До сих пор помню чувство счастливой растерянности и, простите мне трюизм, гордости за людей, которые смогли такое придумать. Сейчас никого не удивить телевизором размером с полстены, а то и в полдома, но ничто из этих чудес не может сравниться с дрожащим синеватым изображением маленького кинескопа! Я присутствовал при событии, несомненно, историческом — так мне казалось, да так оно и было.
В ту пору, при всей моей нищей алчности к вещам, у меня и мечты не возникло о собственном телевизоре. Другой, недоступный мир.
Тем не менее вскоре появился телевизор и у нашей соседки по квартире. Марки «Север», в футляре, «отделанном под ценные породы дерева» (как говорилось в инструкции к диковинному прибору), с экраном еще больше, чем у «Ленинграда». Изображение и в нем мелькало, дрожало, вытягивалось или сплющивалось, его все время надо было поправлять. Телевизор в собственном доме! Проситься всякий раз в гости было неудобно, но как хотелось — и фильмы тогда шли первоэкранные, те же, что в городе: телевизоров было так мало, что конкуренции кинотеатрам составить они никак не могли. Так смотрел я «Плату за страх» с Ивом Монтаном — первую серию в кино, вторую — дома.
Телевизор вспоминается событием куда более историческим, чем сама история. Нынче кажется удивительным: как можно было сравнительно безмятежно воспринимать тогдашнюю реальность, жить в ней, едва ощущая, что рушится все прежнее, что существуем мы одновременно в разных исторических пластах, что повседневность дышит историей, а история порой похожа на склоку в коммунальной квартире. Со всегда возможным кровопролитием.

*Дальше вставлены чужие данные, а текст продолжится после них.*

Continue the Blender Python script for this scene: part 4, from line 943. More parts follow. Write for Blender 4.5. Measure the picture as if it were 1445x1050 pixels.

И еще в ту пору я много рисовал, летом бродил по городу с альбомом. Но вы, любезный читатель, думаете, что каждый мог выйти на улицу и рисовать? О нет!
Надо было получить в академии особую бумагу, этакий фирман с печатью, что студенту имярек разрешается рисовать, — и далее следовал перечень того, что разрешается. Иначе забирали в милицию, и хорошо, если только в нее.
Все больше я любил тогда Ленинград! Той особенной любовью, что росла, питаясь постепенно увеличивающимся знанием. Я уже прочел тьму книг по истории архитектуры, каждое здание говорило со мной внятным языком своей судьбы, сокровенных ритмов, потайными изгибами кажущихся прямыми колонн, тонкой лепкой барочных фронтонов, а главное, собственными моими воспоминаниями, поскольку едва ли не каждый угол уже напоминал мне о чем-то пережитом здесь. Любил я не только старый город, мне нравилось наблюдать, как он «благоустраивается», мог подолгу смотреть, как ставят новые фонарные мачты, надевают на них «сарафаны» (декоративные постаменты), как укладывают асфальт… И узнавал и те его тайны, что ведомы лишь рисовавшему с натуры. Незатейливые и пристальные карандашные штудии, которые не помогают выразить себя, но учат понимать красоту, существующую независимо от нас.
И все же приходилось все время сверяться с бумажкой — не рисую ли запрещенное.